Understand MorphOS itself is really not the platform here, not what one is required to gamble on. Pegasos is the platform, and solutions built around it may use MorphOS or use a variety of other OSes. And this allows MorphOS to become more than what it currently is. This allows funding, and cross-pollinating. The potential is not entirely dependent on our little neighborhood's buying habits or needs - which I'm sure many will agree is a GOOD thing ; } - though the intention is to meet those long-desired needs and lots more besides... The MorphOS development team LIVES to that ideal and I doubt anybody will change their obstinant work habits or their ideals.
And as far as gambling and risk: if nobody gambles, nobody wins. The spoils will continue to go to the established high rollers for sure then. But rather than fold and take up careers in knitting there are people who would decide to stay at the game. Maybe it is foolish to try, but there you have it - that kind of foolishness is also usually the start of something new. Without trying and persisting where would the bumblebee or the Wright Bros be?
>Like the dual boot Windows "problem", what would you do ? Boot Linux and run major office packages and industry standard software or boot into an "unknown" OS with very little support so far while the competion and "your" would be customers use the industry standard sollutions ?

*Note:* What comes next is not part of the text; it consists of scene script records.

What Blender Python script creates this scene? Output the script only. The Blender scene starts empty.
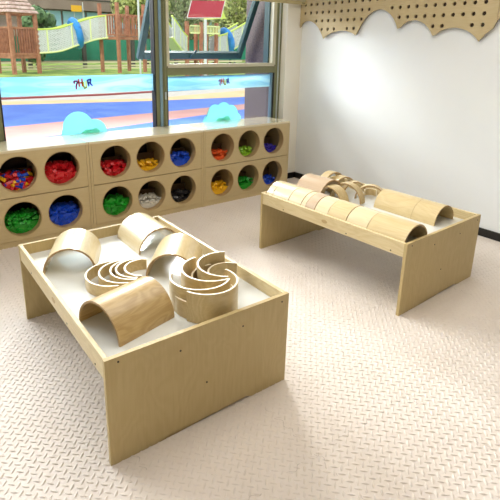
import bpy, bmesh, math, random
from mathutils import Matrix, Vector
random.seed(7)
PI = math.pi
S = bpy.context.scene
C = S.collection
R = math.radians

# ------------------------------------------------------------------ helpers
def tagk(o, kind):
    o['kind'] = kind
    return o

def tag(o, label, cat, group=None):
    o['label'] = label
    o['category'] = cat
    if group:
        o['group'] = group
    return o

def finish(me, smooth=True, ang=35):
    if smooth and len(me.polygons):
        me.shade_smooth()
        me.set_sharp_from_angle(angle=R(ang))
    return me

def obj(name, bm, mats, parent=None, loc=(0, 0, 0), rot=(0, 0, 0), smooth=True, ang=35):
    bmesh.ops.recalc_face_normals(bm, faces=bm.faces)
    me = bpy.data.meshes.new(name)
    bm.to_mesh(me)
    bm.free()
    if not isinstance(mats, (list, tuple)):
        mats = [mats]
    for m in mats:
        me.materials.append(m)
    finish(me, smooth, ang)
    o = bpy.data.objects.new(name, me)
    C.objects.link(o)
    o.location = loc
    o.rotation_euler = rot
    if parent:
        o.parent = parent
    return o

def empty(name, loc=(0, 0, 0), rotz=0):
    o = bpy.data.objects.new(name, None)
    o.empty_display_size = .05
    C.objects.link(o)
    o.location = loc
    o.rotation_euler = (0, 0, rotz)
    return o

def copy_tree(o, parent=None):
    c = o.copy()
    C.objects.link(c)
    c.parent = parent
    for ch in list(o.children):
        copy_tree(ch, c)
    return c

def box(bm, x0, x1, y0, y1, z0, z1, mi=0, bev=0):
    vs = [bm.verts.new((x, y, z)) for z in (z0, z1) for y in (y0, y1) for x in (x0, x1)]
    F = [(0, 1, 3, 2), (4, 6, 7, 5), (0, 4, 5, 1), (2, 3, 7, 6), (0, 2, 6, 4), (1, 5, 7, 3)]
    fs = []
    for f in F:
        fc = bm.faces.new([vs[i] for i in f])
        fc.material_index = mi
        fs.append(fc)
    if bev:
        es = list({e for f in fs for e in f.edges})
        bmesh.ops.bevel(bm, geom=es, offset=bev, segments=1, affect='EDGES', profile=.5)
    return bm

def bx(*a, **k):
    return box(bmesh.new(), *a, **k)

def bar(bm, p, q, w, d=None, up=(0, 0, 1), mi=0):
    """square bar from p to q"""
    p, q = Vector(p), Vector(q)
    d = d or w
    a = (q - p).normalized()
    s = a.cross(Vector(up))
    if s.length < 1e-4:
        s = Vector((1, 0, 0))
    s.normalize()
    t = s.cross(a)
    vs = []
    for e in (p, q):
        for i, j in ((-1, -1), (1, -1), (1, 1), (-1, 1)):
            vs.append(bm.verts.new(e + s * (w / 2 * i) + t * (d / 2 * j)))
    for f in ((0, 1, 2, 3), (7, 6, 5, 4), (0, 4, 5, 1), (1, 5, 6, 2), (2, 6, 7, 3), (3, 7, 4, 0)):
        bm.faces.new([vs[i] for i in f]).material_index = mi
    return bm

def tube(bm, pts, r, n=8, closed=False, mi=0):
    pts = [Vector(p) for p in pts]
    rings = []
    N = len(pts)
    for i, p in enumerate(pts):
        if closed:
            d = pts[(i + 1) % N] - pts[i - 1]
        else:
            d = pts[min(i + 1, N - 1)] - pts[max(i - 1, 0)]
        d.normalize()
        ref = Vector((0, 0, 1)) if abs(d.z) < .95 else Vector((1, 0, 0))
        s = d.cross(ref).normalized()
        t = s.cross(d)
        rings.append([bm.verts.new(p + (s * math.cos(2 * PI * k / n) + t * math.sin(2 * PI * k / n)) * r) for k in range(n)])
    for i in range(N if closed else N - 1):
        a, b = rings[i], rings[(i + 1) % N]
        for k in range(n):
            bm.faces.new((a[k], a[(k + 1) % n], b[(k + 1) % n], b[k])).material_index = mi
    if not closed:
        bm.faces.new(rings[0][::-1])
        bm.faces.new(rings[-1])
    return bm

def prism(bm, poly, axis, a, b, mi=0):
    """extrude 2D polygon along axis 'x','y','z' from a to b"""
    def P(u, v, w):
        return {'x': (w, u, v), 'y': (u, w, v), 'z': (u, v, w)}[axis]
    A = [bm.verts.new(P(u, v, a)) for u, v in poly]
    B = [bm.verts.new(P(u, v, b)) for u, v in poly]
    n = len(poly)
    for k in range(n):
        bm.faces.new((A[k], A[(k + 1) % n], B[(k + 1) % n], B[k])).material_index = mi
    f1 = bm.faces.new(A[::-1])
    f2 = bm.faces.new(B)
    f1.material_index = f2.material_index = mi
    bmesh.ops.triangulate(bm, faces=[f1, f2])
    return bm

def curve_plate(name, outlines, thick, mats, parent=None, bev=0):
    """plate in the local XY plane with holes (2D curve filled), thickness centred on z=0; returns mesh object"""
    cu = bpy.data.curves.new(name, 'CURVE')
    cu.dimensions = '2D'
    cu.fill_mode = 'BOTH'
    cu.extrude = thick / 2
    for pts in outlines:
        sp = cu.splines.new('POLY')
        sp.points.add(len(pts) - 1)
        for i, (x, y) in enumerate(pts):
            sp.points[i].co = (x, y, 0, 1)
        sp.use_cyclic_u = True
    tmp = bpy.data.objects.new(name + '_tmp', cu)
    C.objects.link(tmp)
    dg = bpy.context.evaluated_depsgraph_get()
    me = bpy.data.meshes.new_from_object(tmp.evaluated_get(dg))
    bpy.data.objects.remove(tmp)
    bpy.data.curves.remove(cu)
    me.name = name
    me.materials.clear()
    for m in (mats if isinstance(mats, (list, tuple)) else [mats]):
        me.materials.append(m)
    bm = bmesh.new()
    bm.from_mesh(me)
    bmesh.ops.remove_doubles(bm, verts=bm.verts, dist=1e-5)
    bmesh.ops.recalc_face_normals(bm, faces=bm.faces)
    bm.to_mesh(me)
    bm.free()
    finish(me, True, 30)
    o = bpy.data.objects.new(name, me)
    C.objects.link(o)
    if parent:
        o.parent = parent
    return o

def circle(x, y, r, n=40):
    return [(x + r * math.cos(2 * PI * i / n), y + r * math.sin(2 * PI * i / n)) for i in range(n)]

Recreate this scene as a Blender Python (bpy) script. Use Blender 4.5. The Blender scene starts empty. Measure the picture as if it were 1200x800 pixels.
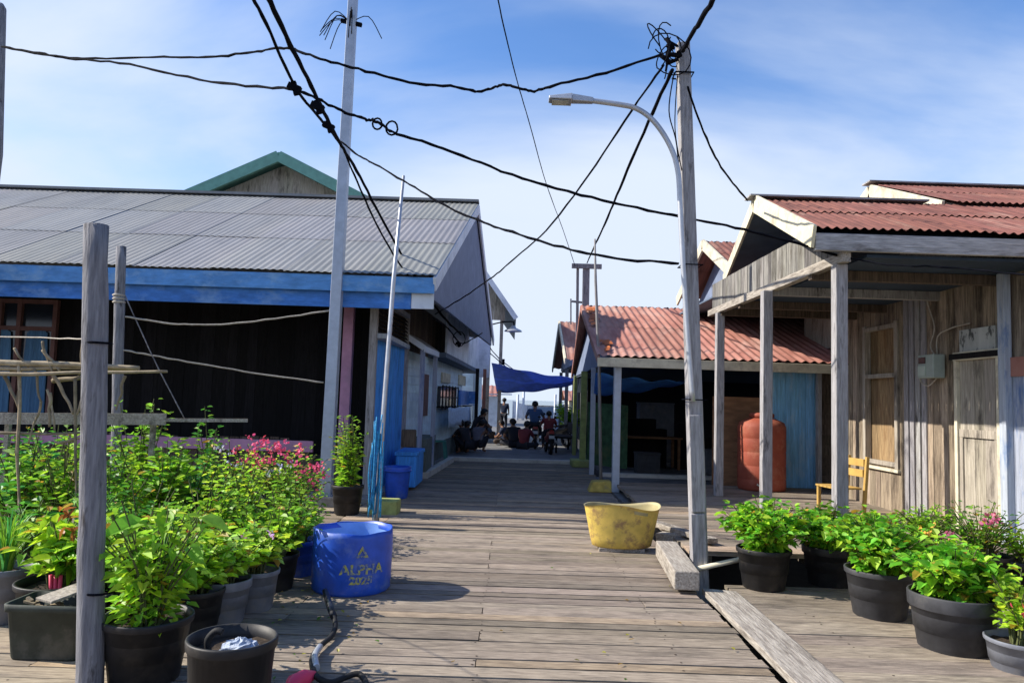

We really are not shooting at dual boot machines in a world that really won't care. There are many more interesting things that can be done in developer terms and in business terms - with Linux or any other OS - and the Linux community or companies looking at Linux have known this for years. There have been many products and solutions built around Linuxes or BSDs or QNX, etc, and some have succeeded, and others have been promising enough to make it worthwhile to keep trying. That there are communities behind all of these, and even proven businesses to work with already gives us some hope.
Of COURSE we could fail! But it would be even more foregone if we just stopped seeing goals worth achieving.